A cambio del almíbar, Amicis (1846-1908) es un extraordinario creador de personajes y un descorchador de sentimientos. La comparsa del libro es fascinante: Enrique, el niño relator que representa a los lectores; Garrón, el que combina fuerza y nobleza; Nobis, el riquito tiquismiquis; Coretti, el siempre alegre vendedor de leña; Rabucco, el albañilito cuyos gestos hacen reír a todos; Nelli, el jorobado; Precossi, víctima de las palizas de su taita; Estardo, medio burro pero devoto del estudio; Garoffi, el que negocia con toda clase de chucherías; Crossi, que tiene un brazo paralítico y el padre en América; y Franti, chico perverso que se burla del jorobado, insulta a los maestros, teme a Garrón, trata mal a su madre, se come las uñas y no cumple sus deberes. En su libro Diario mínimo, Umberto Eco realiza una valerosa, ingeniosa y poco convincente defensa del malvado Franti. Fiel reflejo de una época discriminatoria y salpicada de guerras, en Corazón las niñas son personajes terciarios que solo aparecen por sus vínculos con los varoncitos.

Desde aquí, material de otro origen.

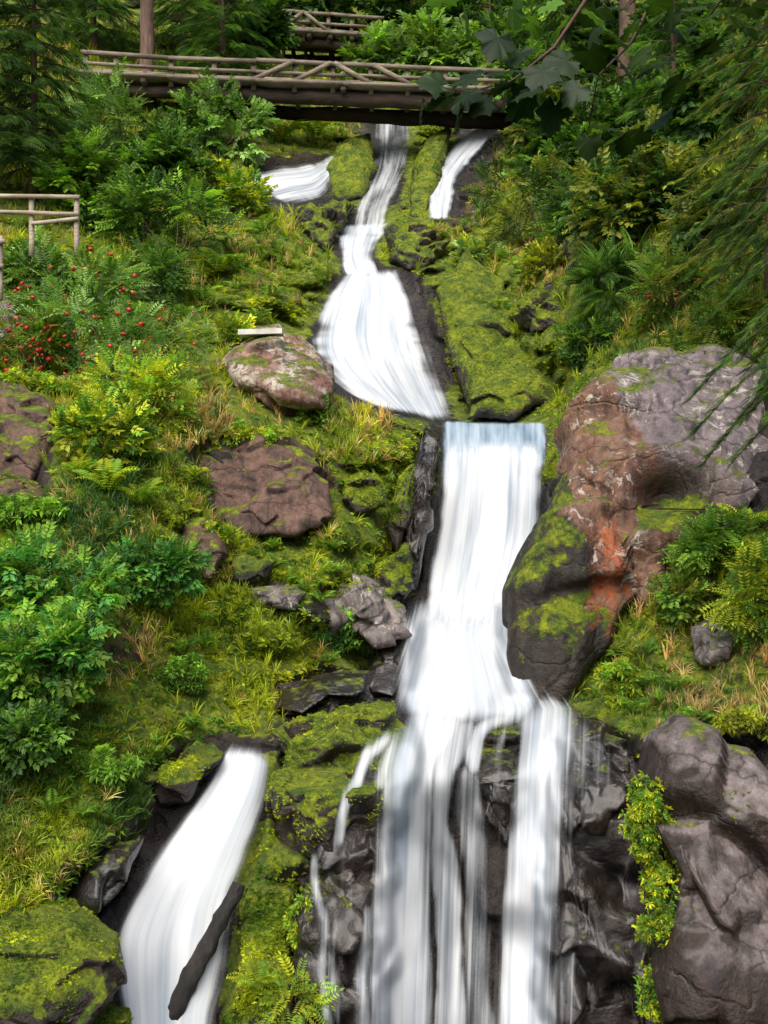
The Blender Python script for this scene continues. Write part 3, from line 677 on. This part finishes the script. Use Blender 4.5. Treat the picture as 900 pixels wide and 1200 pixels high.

Este mosaico y el barrio donde ocurren cosas que afectan a la escuela están complementados por unos cuentos de referencia regional que en algunos casos se convierten en historias universales. Así ocurre con un famoso relato migratorio, De los Apeninos a los Andes, que luego originó películas y series de televisión.
Una de las características de las obras de arte con vocación clásica es su poder de horadar la anécdota en busca de raíces y exprimir en los personajes las esencias humanas. Gracias a ello, un relato sobre niños italianos que transcurre en mil ochocientos y pico supera los límites del tiempo, conmueve a un chino de Chapinero siete décadas después y atrae a millones alrededor del mundo durante más de un siglo. Al publicarse en Milán, Corazón vendió cuarenta y una ediciones en diez semanas y desde entonces se tradujo a decenas de lenguas. Ignoro si hoy todavía cuenta con tantos lectores. Abundan las ediciones en español, algunas de ellas bellamente ilustradas. Pero es difícil que logre competir en el diluvio de ofertas de entretenimiento que acecha los sardinos de hoy.
Debo confesar que, al releerlo para el presente artículo, me conmovieron de nuevo sus episodios y sus criaturas. Ciento quince años después de la muerte del autor, periodista, académico y político socialista que lo escribió, me inclino agradecido ante su tumba en el cementerio de Turín y deposito un ramo de flores y una lágrima, como lo habrían hecho sus personajes.